As an honest admission, to me Liza Minnelli was always from ARTHUR. That’s the film I knew her from, that’s the film I’ve seen countless times since forever. To others she was something else, something more than that, but I’m sort of out of that demographic. But you know what, watching CABARET again, I get it. It’s a phenomenal performance and the film basically becomes one with Liza Minnelli every time she’s in a scene whether the way she freely takes over a roomful of people or the desperation in her lowest points with Brian as she avoids putting into words the truth that she knows deep down but still can’t admit to. But during each spectacular musical number it’s the way she turns herself into the icon she wants to be but up there on stage even if no one notices it’s all that matters and it’s felt in every movement up there onstage. It feels like the character of Brian can never match this no matter how much he tries but this makes the steady presence of Michael York bounce off her just right and he’s always playing it as how restricted he is deep down while still so eager to please. For a brief time Brian is able to feel like he belongs in Berlin among these people and it relaxes everything about York’s persona until the reality of everything hits home.
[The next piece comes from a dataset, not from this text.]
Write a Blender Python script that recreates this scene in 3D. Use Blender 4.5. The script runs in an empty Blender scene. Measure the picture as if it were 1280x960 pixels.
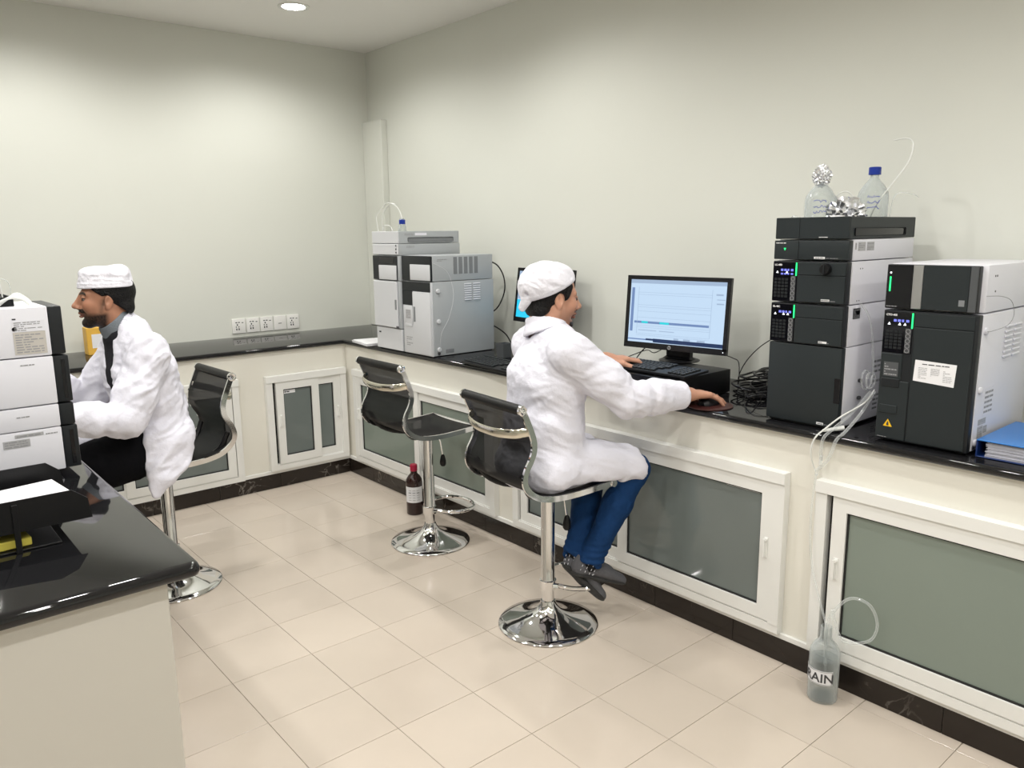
import bpy, bmesh, math, random
import numpy as np
from mathutils import Vector, Matrix
random.seed(7); np.random.seed(7)
S = bpy.context.scene; C = S.collection; R = math.radians
# ------------------------------------------------------------------ camera, world, lights, exposure
cam = bpy.data.objects.new('camera', bpy.data.cameras.new('camera')); C.objects.link(cam); S.camera = cam
_r = Vector((0.76110997, -0.64853247, -0.01082764)); _u = Vector((0.1309115, 0.13724363, 0.98184844)); _f = Vector((0.63527457, 0.7487121, -0.18935786))
M = Matrix.Identity(4)
for i in range(3): M[i][0], M[i][1], M[i][2], M[i][3] = _r[i], _u[i], -_f[i], (-3.063557, -5.181905, 1.560139)[i]
cam.matrix_world = M
cam.data.sensor_width = 36; cam.data.lens = 984.22 / 1280 * 36; cam.data.clip_start = 0.05
CEIL = 2.818
W = bpy.data.worlds.new('world'); S.world = W; W.use_nodes = True
W.node_tree.nodes['Background'].inputs[0].default_value = (0.8, 0.8, 0.78, 1); W.node_tree.nodes['Background'].inputs[1].default_value = 0.3
S.view_settings.view_transform = 'Standard'; S.view_settings.look = 'None'; S.view_settings.gamma = 1; S.view_settings.use_curve_mapping = False
S.view_settings.exposure = 1.08
LAMP_W = 22.0
LAMP_XY = [(-.911, -.785), (-2.2, -.785), (-3.5, -.785), (-.911, -2.15), (-2.2, -2.15), (-3.5, -2.15), (-1.3, -3.5), (-2.45, -3.5), (-3.5, -3.5),
           (-1.3, -4.9), (-2.45, -4.9), (-3.5, -4.9), (-.911, -6.3), (-2.2, -6.3), (-3.5, -6.3)]
for (x, y) in LAMP_XY:
    l = bpy.data.lights.new('downlight_beam', 'SPOT'); l.energy = LAMP_W; l.spot_size = R(162); l.spot_blend = 0.6; l.shadow_soft_size = 0.06; l.color = (1, .985, .955)
    o = bpy.data.objects.new('downlight_beam', l); C.objects.link(o); o.location = (x, y, CEIL - 0.02)

# ------------------------------------------------------------------ materials
def sock(n, k, v):
    if k in n.inputs: n.inputs[k].default_value = v
def mat(name, col, rough=.5, metal=0, spec=.5, trans=0, ior=1.45, emit=None, es=0, alpha=1, bump=0, bscale=60, var=0, vscale=6, rnd=0, coat=0):
    m = bpy.data.materials.new(name); m.use_nodes = True; nt = m.node_tree; b = nt.nodes['Principled BSDF']
    c = (*col, 1); b.inputs['Base Color'].default_value = c; b.inputs['Roughness'].default_value = rough; b.inputs['Metallic'].default_value = metal
    sock(b, 'Specular IOR Level', spec); sock(b, 'Transmission Weight', trans); b.inputs['IOR'].default_value = ior; b.inputs['Alpha'].default_value = alpha; sock(b, 'Coat Weight', coat)
    if emit: b.inputs['Emission Color'].default_value = (*emit, 1); b.inputs['Emission Strength'].default_value = es
    if bump or var:
        tc = nt.nodes.new('ShaderNodeTexCoord')
    if bump:
        n = nt.nodes.new('ShaderNodeTexNoise'); n.inputs['Scale'].default_value = bscale; n.inputs['Detail'].default_value = 3
        bp = nt.nodes.new('ShaderNodeBump'); bp.inputs['Strength'].default_value = bump; bp.inputs['Distance'].default_value = .01
        nt.links.new(tc.outputs['Object'], n.inputs['Vector']); nt.links.new(n.outputs[0], bp.inputs['Height']); nt.links.new(bp.outputs[0], b.inputs['Normal'])
    if var or rnd:
        mx = nt.nodes.new('ShaderNodeHueSaturation'); mx.inputs['Color'].default_value = c
        ad = nt.nodes.new('ShaderNodeMath'); ad.operation = 'MULTIPLY_ADD'; ad.inputs[1].default_value = var; ad.inputs[2].default_value = 1 - var / 2; ad.inputs[0].default_value = .5
        if var:
            n2 = nt.nodes.new('ShaderNodeTexNoise'); n2.inputs['Scale'].default_value = vscale; n2.inputs['Detail'].default_value = 4
            nt.links.new(tc.outputs['Object'], n2.inputs['Vector']); nt.links.new(n2.outputs[0], ad.inputs[0])
        if rnd:
            oi = nt.nodes.new('ShaderNodeObjectInfo'); a2 = nt.nodes.new('ShaderNodeMath'); a2.operation = 'MULTIPLY_ADD'; a2.inputs[1].default_value = rnd; nt.links.new(oi.outputs['Random'], a2.inputs[0]); nt.links.new(ad.outputs[0], a2.inputs[2]); ad = a2
        nt.links.new(ad.outputs[0], mx.inputs['Value']); nt.links.new(mx.outputs[0], b.inputs['Base Color'])
    return m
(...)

The charm of Marisa Berenson stands out as well just as Helmut Griem as Maximillian and Fritz Wepper as Fritz each display their own kind of German cockiness, each finding different ways to deal with their own hidden side. And the unrelenting stage presence of Joel Grey, smiling and smarmy through every song, doesn’t stop, lifting each number to an energy level the stage can barely contain. Somewhere along the way it takes the turn from show biz ham to something else altogether and we don’t even realize this until it’s too late.


CABARET is also known as the film with the most Academy Awards—8 in total, including Fosse, Minnelli, Grey, cinematography, editing and the song score—that didn’t also win Best Picture, which of course went to THE GODFATHER that year. Regardless, CABARET is a remarkable film, through each musical number, through each time Brian tries to understand Sally once and for all but fails, all the way through to that final image. It stares right back as you try to face the future and accept what might never be, even as you can’t move on, even as you still feel that pain. You know what looking back means but even the present hurts. And you’re afraid that tomorrow is going to hurt even more. After all, nothing makes sense when you look forward since all you can do is foolishly hope and try to ignore what you’ve already done. Even when things are at their worst and there’s no going back, you still have to think maybe this time. Maybe.